Beacons Festival 2012 Review (Part 1)

By on Tuesday, 28th August 2012 at 2:00 pm
 

There’s nothing quite as much that embodies the soul of festivalling than a humble handful of tents in a muddy field, preferably in a salt-of-the-Earth part of the world like North Yorkshire. Which, thank one’s lucky stars, is exactly what was offered by Beacons 2012 in Skipton. Certainly there were fringe events aplenty, and no less than three inflatable structures on which the young, or even perhaps the young at heart, could variously bounce and slide. But for those of a more musical bent, the sheer quantity and quality of angry, soulful, cerebral, and simply downright deafening music on offer was too much to resist. So, with practicalities out of the way first (food – adequate; beer – plentiful and cheap; cocktails – strong and immaculately-made; camping and toilets – well, at least there were some), let’s move onto the music.

Friday looked like belonging to the smaller Noisey/Vice stage, packed with trendy guitar-toting freaks from dawn ‘til dusk. But first up was Veronica Falls on the main Stool Pigeon stage. Their faux-naïf guitar jangle was helped by the natural reverb of the tent; the girl-boy vocals of James Hoare and Roxanne Clifford a natural, distinctive pairing, easing the crowd into the weekend. ‘Right Side Of My Brain’ features the word “beacon” in its lyrics. Neat, huh?

Pins must make all the bands who struggle around the circuit for years, never making it big, green with envy. Lucky if they’re into double figures in terms of live shows, and only the odd limited edition tape to call a release, their influence in terms of pixel inches belies their young status. And in all honesty, they deserve it. The four ladies look great, the sound is warehouse-bare and won’t win any awards for virtuosity, but there’s plenty of edge and aloof attitude – exactly as it should be.

Gross Magic are somewhat more confusing. Their release ‘Teen Jamz’, whilst noisy in places, carries a ’70s glam-rock subtlety that appears almost entirely lost in the live performance, which is a deafening electric guitar onslought overlaid by a reed-thin voice. What is clear is that single Sam McGarrigle is desperate to transport himself back to 1990 Seattle and ingratiate himself with that scene – backwards baseball cap, half-mast pyjama bottoms, shuffling gait, faux-Transatlantic accent – he should fit right in.

Roots Manuva need no introduction. Rodney Smith’s lithe, languid, baritone flow has been leading the way in thoughtful urban music for years now. Tonight he pulls out all the stops – three MCs, full band, tight as a conga skin. There’s such a concentration of ideas that you really have to know the material or pay extremely close attention to the lyrics to fully appreciate – and when a tent is as jumping as this, that’s a tall order.
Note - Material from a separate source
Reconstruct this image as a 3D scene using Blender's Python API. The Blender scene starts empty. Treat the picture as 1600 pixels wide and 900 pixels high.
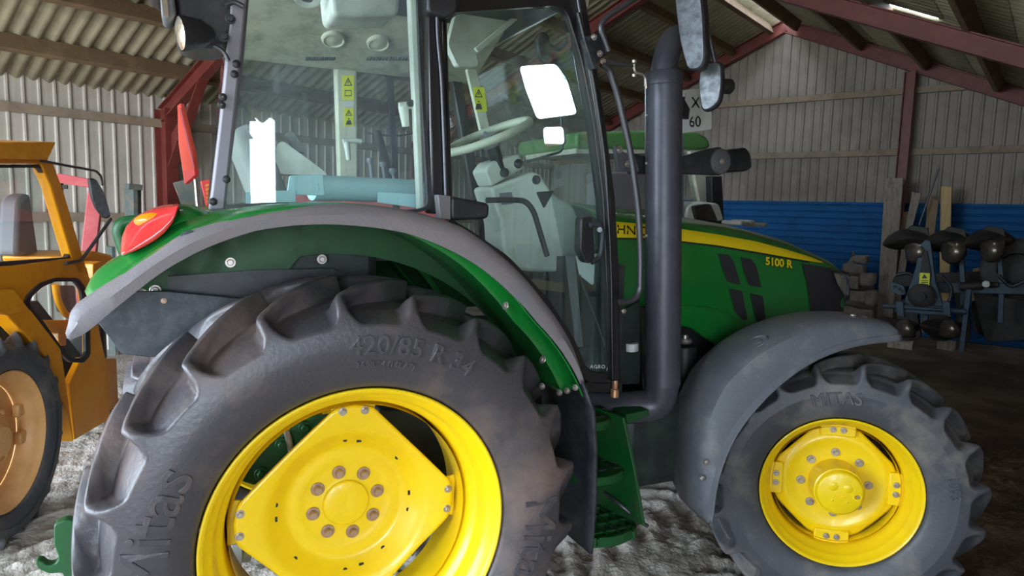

If anyone was wondering, from first-hand experience the main arena closed at 3 AM…but the tiny open-mic shack was still inviting weary musicians to knock out a song or two into the wee small hours. Just the thing to ease fragile heads into action on Saturday morning were conceptual electro-folksters The Magnetic North [pictured at top and appearing to be what Erland and the Carnival get up to on their day off, plus a female singer. – Ed.] Their magnum opus is Orkney Symphony, an aural tour of the northern Scottish island. And truly magnificent it is live too, the midday timing belying the subtle beauty on offer both in the music, and in the opinion of my male companion, also their auburn-haired lead singer.
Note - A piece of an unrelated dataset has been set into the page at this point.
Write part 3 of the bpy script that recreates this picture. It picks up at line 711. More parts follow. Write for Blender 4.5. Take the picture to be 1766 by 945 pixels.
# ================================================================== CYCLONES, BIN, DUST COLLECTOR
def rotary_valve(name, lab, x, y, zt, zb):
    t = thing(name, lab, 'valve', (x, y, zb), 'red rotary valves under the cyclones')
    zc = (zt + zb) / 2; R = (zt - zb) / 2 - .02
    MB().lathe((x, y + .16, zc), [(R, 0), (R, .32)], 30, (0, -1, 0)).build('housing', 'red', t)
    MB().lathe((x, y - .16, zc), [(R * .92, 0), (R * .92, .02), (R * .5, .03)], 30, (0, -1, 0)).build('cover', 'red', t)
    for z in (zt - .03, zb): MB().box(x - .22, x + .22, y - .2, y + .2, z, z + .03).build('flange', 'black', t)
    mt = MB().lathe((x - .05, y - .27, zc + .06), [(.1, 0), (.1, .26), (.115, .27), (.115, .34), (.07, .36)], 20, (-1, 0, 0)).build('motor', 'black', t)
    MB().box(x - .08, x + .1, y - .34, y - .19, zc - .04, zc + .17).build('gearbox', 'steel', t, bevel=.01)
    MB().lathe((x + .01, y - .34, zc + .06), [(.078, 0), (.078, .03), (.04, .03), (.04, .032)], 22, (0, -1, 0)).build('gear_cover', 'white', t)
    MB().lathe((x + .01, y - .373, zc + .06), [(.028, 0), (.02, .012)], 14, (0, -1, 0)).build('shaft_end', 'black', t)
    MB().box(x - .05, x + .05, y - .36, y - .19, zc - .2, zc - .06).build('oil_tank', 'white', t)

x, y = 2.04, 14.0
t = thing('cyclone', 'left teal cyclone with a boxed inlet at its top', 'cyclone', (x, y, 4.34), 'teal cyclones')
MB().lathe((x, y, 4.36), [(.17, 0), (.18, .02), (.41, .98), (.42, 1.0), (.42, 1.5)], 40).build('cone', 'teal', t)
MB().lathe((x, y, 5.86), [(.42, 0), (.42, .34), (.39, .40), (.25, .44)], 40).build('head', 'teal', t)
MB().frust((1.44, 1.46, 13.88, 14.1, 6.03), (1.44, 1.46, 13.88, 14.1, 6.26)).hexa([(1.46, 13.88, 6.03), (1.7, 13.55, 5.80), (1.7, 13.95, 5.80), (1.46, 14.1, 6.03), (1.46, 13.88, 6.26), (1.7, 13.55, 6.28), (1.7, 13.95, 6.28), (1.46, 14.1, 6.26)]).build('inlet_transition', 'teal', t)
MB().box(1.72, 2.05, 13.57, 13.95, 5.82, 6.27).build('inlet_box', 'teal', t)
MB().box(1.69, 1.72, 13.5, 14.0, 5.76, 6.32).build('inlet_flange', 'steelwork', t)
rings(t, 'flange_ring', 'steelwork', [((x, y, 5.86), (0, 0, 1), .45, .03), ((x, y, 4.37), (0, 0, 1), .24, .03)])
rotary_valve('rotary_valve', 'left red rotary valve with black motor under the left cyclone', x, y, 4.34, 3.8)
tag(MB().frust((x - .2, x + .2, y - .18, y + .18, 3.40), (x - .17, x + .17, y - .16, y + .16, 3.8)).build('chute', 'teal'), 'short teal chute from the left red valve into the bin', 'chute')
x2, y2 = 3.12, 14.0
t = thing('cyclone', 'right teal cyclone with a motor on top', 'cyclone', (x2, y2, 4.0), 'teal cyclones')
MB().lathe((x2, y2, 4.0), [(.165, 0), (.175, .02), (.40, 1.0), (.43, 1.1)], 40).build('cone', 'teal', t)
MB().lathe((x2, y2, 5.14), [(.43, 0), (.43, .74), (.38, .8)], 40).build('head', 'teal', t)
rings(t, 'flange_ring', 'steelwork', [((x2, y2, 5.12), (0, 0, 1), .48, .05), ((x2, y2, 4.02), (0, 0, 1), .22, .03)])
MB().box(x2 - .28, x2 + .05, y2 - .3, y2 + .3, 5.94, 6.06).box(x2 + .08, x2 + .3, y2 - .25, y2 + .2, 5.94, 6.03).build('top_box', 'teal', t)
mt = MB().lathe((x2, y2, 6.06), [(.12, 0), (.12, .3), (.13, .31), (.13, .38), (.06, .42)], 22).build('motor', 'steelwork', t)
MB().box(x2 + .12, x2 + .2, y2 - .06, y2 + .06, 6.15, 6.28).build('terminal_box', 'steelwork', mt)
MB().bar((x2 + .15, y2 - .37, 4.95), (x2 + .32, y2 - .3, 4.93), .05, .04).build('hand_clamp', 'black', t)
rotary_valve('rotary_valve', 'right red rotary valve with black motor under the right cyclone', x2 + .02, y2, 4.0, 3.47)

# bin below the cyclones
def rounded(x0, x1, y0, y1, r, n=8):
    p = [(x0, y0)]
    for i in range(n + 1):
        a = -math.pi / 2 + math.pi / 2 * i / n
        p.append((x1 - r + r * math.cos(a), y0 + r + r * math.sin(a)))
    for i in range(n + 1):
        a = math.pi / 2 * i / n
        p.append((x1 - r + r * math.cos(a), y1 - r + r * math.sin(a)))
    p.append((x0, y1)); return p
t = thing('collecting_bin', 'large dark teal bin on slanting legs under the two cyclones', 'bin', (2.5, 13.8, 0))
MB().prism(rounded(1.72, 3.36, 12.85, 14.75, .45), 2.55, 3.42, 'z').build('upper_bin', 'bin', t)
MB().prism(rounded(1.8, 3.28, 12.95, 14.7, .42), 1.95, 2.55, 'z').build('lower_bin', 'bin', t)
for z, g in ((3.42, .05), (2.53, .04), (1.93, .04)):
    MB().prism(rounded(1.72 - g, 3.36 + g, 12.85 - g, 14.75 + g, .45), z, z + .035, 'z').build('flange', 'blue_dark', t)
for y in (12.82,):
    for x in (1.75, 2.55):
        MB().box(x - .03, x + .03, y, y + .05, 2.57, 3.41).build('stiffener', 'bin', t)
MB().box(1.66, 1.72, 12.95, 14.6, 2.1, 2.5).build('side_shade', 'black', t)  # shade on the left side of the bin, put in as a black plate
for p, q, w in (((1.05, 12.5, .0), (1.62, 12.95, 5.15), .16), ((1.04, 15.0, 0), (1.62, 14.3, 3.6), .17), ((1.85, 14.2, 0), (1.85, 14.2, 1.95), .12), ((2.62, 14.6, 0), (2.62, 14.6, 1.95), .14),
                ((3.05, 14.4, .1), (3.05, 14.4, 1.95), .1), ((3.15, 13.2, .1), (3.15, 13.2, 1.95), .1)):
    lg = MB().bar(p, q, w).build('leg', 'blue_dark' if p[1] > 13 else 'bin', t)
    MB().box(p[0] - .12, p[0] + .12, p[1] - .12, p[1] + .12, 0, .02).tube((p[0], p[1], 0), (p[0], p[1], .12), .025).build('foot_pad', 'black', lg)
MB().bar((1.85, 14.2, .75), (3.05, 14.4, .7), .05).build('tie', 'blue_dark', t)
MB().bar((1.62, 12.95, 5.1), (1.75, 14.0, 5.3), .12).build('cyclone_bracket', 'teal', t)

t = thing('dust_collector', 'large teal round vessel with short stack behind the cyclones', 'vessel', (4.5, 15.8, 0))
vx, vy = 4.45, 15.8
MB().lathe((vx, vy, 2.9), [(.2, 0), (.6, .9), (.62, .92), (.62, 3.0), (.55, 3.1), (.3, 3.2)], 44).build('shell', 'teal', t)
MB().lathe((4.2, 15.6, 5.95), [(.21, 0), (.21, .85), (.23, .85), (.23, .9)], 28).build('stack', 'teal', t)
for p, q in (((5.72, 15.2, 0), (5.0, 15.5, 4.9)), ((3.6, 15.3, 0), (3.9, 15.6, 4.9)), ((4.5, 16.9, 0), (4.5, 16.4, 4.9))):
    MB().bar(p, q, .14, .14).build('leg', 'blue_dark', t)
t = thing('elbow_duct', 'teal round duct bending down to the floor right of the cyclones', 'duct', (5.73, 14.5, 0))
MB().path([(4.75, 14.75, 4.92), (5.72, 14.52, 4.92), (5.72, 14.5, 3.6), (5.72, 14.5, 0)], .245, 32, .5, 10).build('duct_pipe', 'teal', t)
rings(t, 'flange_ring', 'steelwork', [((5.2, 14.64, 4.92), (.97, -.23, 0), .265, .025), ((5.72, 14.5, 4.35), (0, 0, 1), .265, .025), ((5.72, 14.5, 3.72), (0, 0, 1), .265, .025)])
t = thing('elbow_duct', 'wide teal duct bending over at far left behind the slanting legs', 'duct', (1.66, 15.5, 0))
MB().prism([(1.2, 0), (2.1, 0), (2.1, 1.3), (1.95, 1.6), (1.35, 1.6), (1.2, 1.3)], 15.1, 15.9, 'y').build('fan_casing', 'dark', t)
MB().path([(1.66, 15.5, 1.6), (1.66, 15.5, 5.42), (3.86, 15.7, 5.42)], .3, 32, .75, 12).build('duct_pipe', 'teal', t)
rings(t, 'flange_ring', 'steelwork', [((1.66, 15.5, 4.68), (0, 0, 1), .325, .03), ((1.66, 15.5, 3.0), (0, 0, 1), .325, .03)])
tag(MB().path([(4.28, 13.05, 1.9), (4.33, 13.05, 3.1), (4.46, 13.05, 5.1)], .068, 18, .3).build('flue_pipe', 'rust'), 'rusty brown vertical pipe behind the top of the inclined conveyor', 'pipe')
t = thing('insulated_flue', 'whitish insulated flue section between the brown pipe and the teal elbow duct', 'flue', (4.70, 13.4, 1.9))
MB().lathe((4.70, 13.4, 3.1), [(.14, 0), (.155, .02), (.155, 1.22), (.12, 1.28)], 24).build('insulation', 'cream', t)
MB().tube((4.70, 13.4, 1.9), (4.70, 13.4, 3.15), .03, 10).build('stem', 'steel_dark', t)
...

Cass McCombs brings a touch of chilled Americana to proceedings. In fact, a touch too chilled – one gets the impression there’s some serious talent up there on stage; Cass has a lovely delivery and some great material – but they play it very cool. Which is all very well in the early afternoon drizzle, but one is left with the impression that one of those vintage Telecasters just wants to let rip into a 2-minute solo.
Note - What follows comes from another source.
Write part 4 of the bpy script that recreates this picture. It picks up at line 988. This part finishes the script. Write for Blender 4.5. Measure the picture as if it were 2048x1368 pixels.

If you like noisy Welsh socialists making a racket, Future of the Left are for you. Musically as subtle as a brick to the head, and on first listen just as enjoyable, there is commendable anger and surprising depth of ideas on offer here. At times a touch too keen to rely on tired tropes like the North-South divide and knocking capitalism and Americans to really move the game on, but at others there’s a nice touch of working-class surrealism – like The Manics covering Eric Idle.

Ghostpoet is snapping at the heels of Roots Manuva, and quite rightly so. Musically more down tempo and glitchy, vocally he’s right up there with Mr. Smith, in terms of delivery and flow. There’s more considered storytelling going on here, there’s more space for the rhymes to breathe, and he seems to be creating the lion’s share of the music right there on a few synths. Romantic, grounded in day-to-day life, this is a deeply relevant and even moving set.